Tre idee per salvare la privatizzazione

settembre 19, 1997


Pubblicato In: Corriere Della Sera, Giornali


Le voci sono sempre più insistenti e concordi, ormai non è più possibile nasconderlo: la formazione del nucleo stabile per Telecom privatizzata sta incontrando notevoli difficoltà. Ne sono testimonianza la modesta entità delle partecipazioni fin qui annunciate, la dichiarazione di non interesse da parte di alcuni candidati, la stessa disponibilità del Tesoro a ridurre il periodi di impegno a non vendere.

Se ci si riservava di comporre un nucleo stabile pari al 15%, al momento sembra difficile che si superi l’8% anche se dall’estero arriveranno risposte positive.
Di che cosa è figlia questa situazione?
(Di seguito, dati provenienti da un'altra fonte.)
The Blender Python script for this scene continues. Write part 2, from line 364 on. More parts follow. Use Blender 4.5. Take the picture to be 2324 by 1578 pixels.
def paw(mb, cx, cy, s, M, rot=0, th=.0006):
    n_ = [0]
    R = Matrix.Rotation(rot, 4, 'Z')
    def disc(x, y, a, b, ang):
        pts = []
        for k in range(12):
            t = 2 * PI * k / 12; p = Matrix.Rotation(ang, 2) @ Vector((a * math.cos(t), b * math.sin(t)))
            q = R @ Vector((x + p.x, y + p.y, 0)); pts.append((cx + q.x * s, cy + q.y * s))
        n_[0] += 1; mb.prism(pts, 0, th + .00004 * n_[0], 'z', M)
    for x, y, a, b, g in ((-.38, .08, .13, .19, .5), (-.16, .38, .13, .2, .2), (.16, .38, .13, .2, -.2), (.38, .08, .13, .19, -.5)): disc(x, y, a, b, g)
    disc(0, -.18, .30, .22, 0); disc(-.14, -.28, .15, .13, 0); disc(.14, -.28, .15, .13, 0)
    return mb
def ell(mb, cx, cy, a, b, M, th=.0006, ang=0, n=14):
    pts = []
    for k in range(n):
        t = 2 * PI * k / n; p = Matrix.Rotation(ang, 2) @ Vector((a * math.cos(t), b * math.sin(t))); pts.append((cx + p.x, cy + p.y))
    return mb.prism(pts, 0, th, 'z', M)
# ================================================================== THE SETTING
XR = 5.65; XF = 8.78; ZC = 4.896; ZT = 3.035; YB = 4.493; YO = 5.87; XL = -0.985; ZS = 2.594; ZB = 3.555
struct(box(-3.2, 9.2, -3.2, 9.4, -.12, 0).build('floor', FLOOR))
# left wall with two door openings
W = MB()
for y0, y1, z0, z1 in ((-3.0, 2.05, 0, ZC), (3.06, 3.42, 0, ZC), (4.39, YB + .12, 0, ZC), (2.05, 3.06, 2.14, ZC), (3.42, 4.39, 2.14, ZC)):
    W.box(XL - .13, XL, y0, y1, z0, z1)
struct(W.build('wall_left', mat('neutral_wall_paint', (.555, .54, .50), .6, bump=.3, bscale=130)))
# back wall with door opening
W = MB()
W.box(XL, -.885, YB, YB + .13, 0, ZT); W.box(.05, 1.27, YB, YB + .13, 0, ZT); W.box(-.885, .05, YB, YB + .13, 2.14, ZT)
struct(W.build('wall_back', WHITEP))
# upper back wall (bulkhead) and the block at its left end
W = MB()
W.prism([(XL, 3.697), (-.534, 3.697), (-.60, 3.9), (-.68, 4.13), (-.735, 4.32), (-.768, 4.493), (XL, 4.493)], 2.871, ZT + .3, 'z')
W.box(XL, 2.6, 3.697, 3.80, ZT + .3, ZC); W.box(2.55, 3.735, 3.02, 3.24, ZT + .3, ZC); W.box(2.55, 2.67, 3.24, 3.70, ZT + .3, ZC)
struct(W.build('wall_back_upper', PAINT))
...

Innanzitutto va detto che essa era prevedibile: le banche col poco free capital di cui dispongono dovranno finanziare concentrazioni, ristrutturazioni, diversificazioni; le fondazioni bancarie dovrebbero investire i (futuri) proventi delle dismissioni bancarie secondo criteri di prudente diversificazione finanziaria; i (non molti) investitori istituzionali italiani saranno attivi nel convogliare il risparmio sulla OPV, ma di solito non partecipano ai nuclei stabili. Restano le industrie: ma pochissime sono quelle che possono pensare di intraprendere la strada di una diversificazione industriale, che richiederebbe investimenti ben superiori all’1% del capitale. E oltretutto un’industria che voglia veder ridotta la propria bolletta telefonica- che oggi per le maggiori supera i 100 Mld l’anno – non ha interesse a rafforzare Telecom, ma semmai i suoi concorrenti.
Il fatto che ciò oggi lo si constati davvero, dimostra inequivocabilmente l’errore iniziale: aver puntato su nucleo stabile e golden share per ottenere il consenso politico- dell’estrema sinistra, ma anche della destra-; aver tentato con le stesse armi di esorcizzare il deprecato fantasma di una “occupazione” da parte straniera.
Ora che queste sono le difficoltà in cui ci dibattiamo, come affrontarle? Innanzitutto vanno identificati i rischi da assolutamente evitare: ogni ipotesi di rinvio, anche breve, o. subordinatamente, di mantenimento in capo al Tesoro di quote azionarie sarebbe rovinoso. Farebbe mancare uno degli obbiettivi che Ciampi sta per centrare, portare cioè a termine una grande privatizzazione in anticipo rispetto a Germania a Francia. E poi, a che pro rinviare? Tra alcuni mesi la situazione sarebbe esattamente la stessa.
Per scongiurare questo rischio la mia proposta si articola su tre pilastri. Il primo è di convenientemente rilassare le condizioni di partecipazione al nucleo stabile, sia in termini di sovrapprezzo che di durata dell’impegno a non vendere.
Il secondo è di accettare l’entità del nucleo cui si perverrà, senza che il Tesoro usi verso le banche una suasion non propriamente moral ; d’altra parte ne’ il parere della Commissione del Senato ne’ il decreto del Presidente del Consiglio che fissa le modalità di dismissione pongono vincoli all’entità del nucleo, ne’ definiscono le condizioni.
Il terzo pilastro è di evitare ogni riflesso negativo sull’OPV: questa invece può essere un grande successo. Un nucleo, ancorché stabile, che rappresenta meno del 10% del capitale, per di più minutamente frazionato, non può avere una rappresentanza in consiglio non diciamo maggioritaria, ma senza alcuna proporzione con il reale impegno finanziario. è invece necessario che sia assicurato ampio spazio agli investitori istituzionali per esprimere amministratori di loro fiducia. Neppure Nerio Nesi o Pietro Armani dovrebbero aver paura di essere colonizzati dalle vedove scozzesi o dai pensionati del Nebraska.